Gate Freezing Method for Gradient-Free Variational Quantum Algorithms in Circuit Optimization

TL;DR

This paper introduces a gate freezing technique for gradient-free optimization in variational quantum algorithms, enhancing convergence and robustness on noisy quantum hardware.

Contribution

It proposes novel gate freezing methods that utilize previous iteration information to improve gradient-free optimizer performance in PQC circuit optimization.

Findings

Improved convergence of gradient-free optimizers on NISQ devices.

Enhanced robustness of PQC optimization against noise and barren plateaus.

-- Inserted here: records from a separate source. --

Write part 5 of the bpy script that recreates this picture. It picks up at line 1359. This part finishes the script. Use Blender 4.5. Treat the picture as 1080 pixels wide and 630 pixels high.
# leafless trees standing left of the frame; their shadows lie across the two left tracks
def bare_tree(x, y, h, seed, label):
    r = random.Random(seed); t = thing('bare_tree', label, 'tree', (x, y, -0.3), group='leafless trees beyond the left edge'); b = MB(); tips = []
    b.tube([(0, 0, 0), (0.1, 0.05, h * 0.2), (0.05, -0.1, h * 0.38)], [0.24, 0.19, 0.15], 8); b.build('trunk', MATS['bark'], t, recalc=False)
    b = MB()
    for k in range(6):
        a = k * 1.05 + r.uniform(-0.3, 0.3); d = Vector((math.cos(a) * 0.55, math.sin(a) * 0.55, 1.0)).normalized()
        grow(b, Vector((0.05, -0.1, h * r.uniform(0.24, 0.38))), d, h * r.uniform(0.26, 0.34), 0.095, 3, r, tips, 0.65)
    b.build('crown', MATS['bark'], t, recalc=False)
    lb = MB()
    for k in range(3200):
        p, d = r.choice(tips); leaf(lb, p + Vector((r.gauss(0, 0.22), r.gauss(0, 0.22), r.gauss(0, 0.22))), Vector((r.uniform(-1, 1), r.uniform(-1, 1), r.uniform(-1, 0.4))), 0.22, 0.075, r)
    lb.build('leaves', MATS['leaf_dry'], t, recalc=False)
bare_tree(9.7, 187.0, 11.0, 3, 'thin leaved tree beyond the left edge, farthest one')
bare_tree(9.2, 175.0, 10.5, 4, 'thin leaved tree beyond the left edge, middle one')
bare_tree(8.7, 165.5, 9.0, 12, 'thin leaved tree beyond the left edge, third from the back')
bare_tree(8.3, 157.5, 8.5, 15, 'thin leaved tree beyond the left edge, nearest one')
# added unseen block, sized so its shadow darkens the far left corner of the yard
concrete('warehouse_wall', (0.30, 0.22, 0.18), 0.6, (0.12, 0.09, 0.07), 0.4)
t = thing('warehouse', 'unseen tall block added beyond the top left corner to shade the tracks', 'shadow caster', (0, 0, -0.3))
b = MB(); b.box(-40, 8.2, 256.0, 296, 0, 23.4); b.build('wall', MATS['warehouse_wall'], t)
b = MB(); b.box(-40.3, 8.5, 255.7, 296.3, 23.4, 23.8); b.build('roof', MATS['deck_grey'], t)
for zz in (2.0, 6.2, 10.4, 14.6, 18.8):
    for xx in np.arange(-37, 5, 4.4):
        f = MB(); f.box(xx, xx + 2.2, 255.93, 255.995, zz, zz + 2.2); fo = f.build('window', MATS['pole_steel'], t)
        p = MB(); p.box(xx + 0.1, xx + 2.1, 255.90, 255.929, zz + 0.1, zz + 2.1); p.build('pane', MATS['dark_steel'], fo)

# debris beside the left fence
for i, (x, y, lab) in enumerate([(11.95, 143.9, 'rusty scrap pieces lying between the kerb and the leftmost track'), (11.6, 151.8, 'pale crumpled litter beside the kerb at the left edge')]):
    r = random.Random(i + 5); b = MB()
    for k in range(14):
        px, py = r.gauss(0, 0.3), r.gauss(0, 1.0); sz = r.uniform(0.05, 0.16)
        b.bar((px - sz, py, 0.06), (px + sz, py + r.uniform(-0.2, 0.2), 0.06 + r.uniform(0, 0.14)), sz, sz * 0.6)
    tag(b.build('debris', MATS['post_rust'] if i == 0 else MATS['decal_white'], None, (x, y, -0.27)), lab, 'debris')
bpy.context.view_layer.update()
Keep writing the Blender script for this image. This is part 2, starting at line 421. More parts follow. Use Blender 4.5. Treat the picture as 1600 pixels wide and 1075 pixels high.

Consistent performance gains demonstrated across various optimization tasks.

Abstract

Parameterized quantum circuits (PQCs) are pivotal components of variational quantum algorithms (VQAs), which represent a promising pathway to quantum advantage in noisy intermediate-scale quantum (NISQ) devices. PQCs enable flexible encoding of quantum information through tunable quantum gates and have been successfully applied across domains such as quantum chemistry, combinatorial optimization, and quantum machine learning. Despite their potential, PQC performance on NISQ hardware is hindered by noise, decoherence, and the presence of barren plateaus, which can impede gradient-based optimization. To address these limitations, we propose novel methods for improving gradient-free optimizers Rotosolve, Fraxis, and FQS, incorporating information from previous parameter iterations. Our approach conserves computational resources by reallocating optimization efforts toward poorly optimized gates, leading to improved convergence. The experimental results demonstrate that our techniques consistently improve the performance of various optimizers, contributing to more robust and efficient PQC optimization.